Take care of yourself, Queen...and we're always here for ya!
This will come and go. My children went through these phases too. They pass back and forth between their parents and there are times you feel so close to them and times you don't and long for them terribly. It will be ok.
hey........trying to find your email address
nowhere to be found.
can you email moi please and give it to me when you have a moment?
xxx, M
It's not whining, sweetie. It's venting! Venting is healthy. Vent away!!!
Kieren is suddenly ignoring the word "no" and breaking down into HUGE sobbing fits if anyone challenges her reign as Empress.
My theory: children go through puberty twice. Once at around age three and again about 8-10 years later. This is God's idea of a joke. ha...ha...See I'm laughing - NOT!
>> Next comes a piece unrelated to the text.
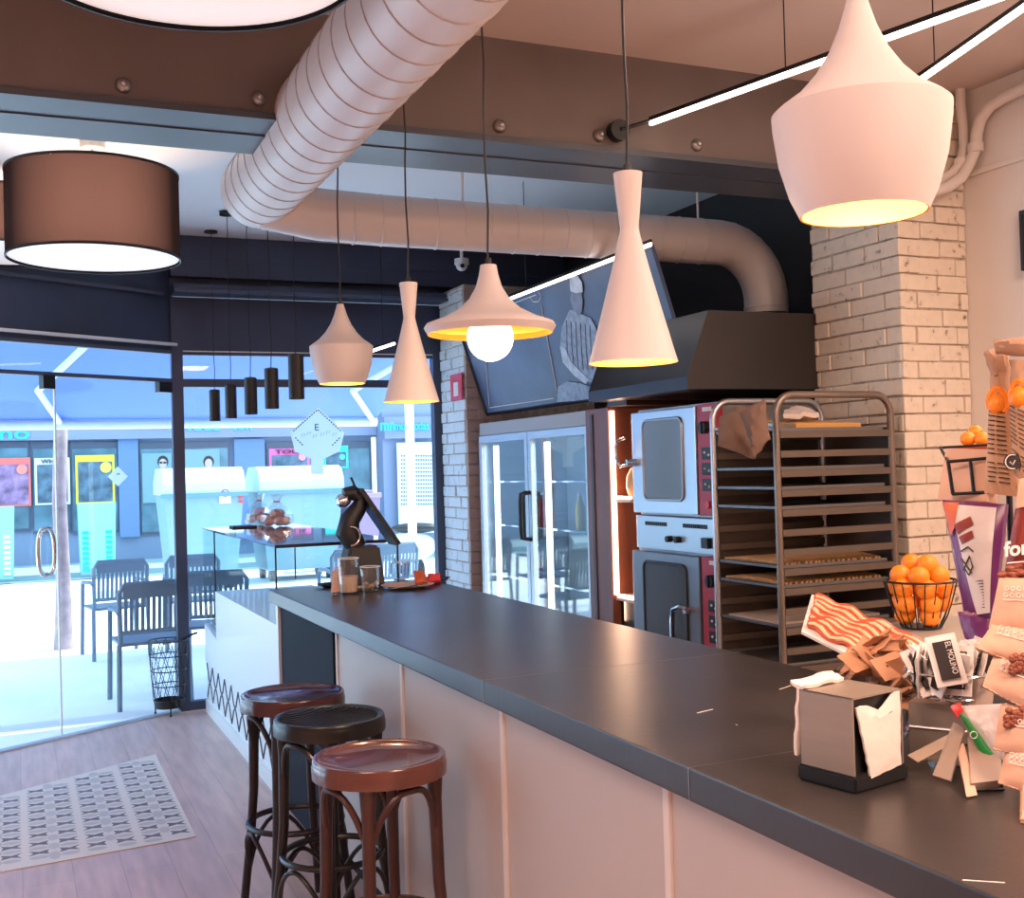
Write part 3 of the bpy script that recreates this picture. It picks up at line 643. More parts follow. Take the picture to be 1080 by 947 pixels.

(Sorry I had to deltee the post above because I was typing too fast).
Kerri,
Don't you feel bad for complaining one bit. This is a place that we can all talk about our lives. We are going through some of the same drama right now. Sofia has been hitting me and her dad when she gets mad at something. I guess she is testing her limits. It is about to drive me up a wall though. Don't worry, Jilly bean is just going through a phase that all kiddos go through. Jillian will come through it just fine, hopefully she won't drive mama bannanas before then though (lol).
Hugs,
Jonni
:)
Oh boy,have I had those days! Mia is SO strong willed and no mater how consistent I am, she just doesn't back down. Some days can be tougher than others, but take comfort in the fact they YOU ARE NOT ALONE!!! Mia goes through these cycles of acting out evbery few months. She will be a holy terror for days, and then she is back to her sweet self...I guess I have always atrributed it to growing pains!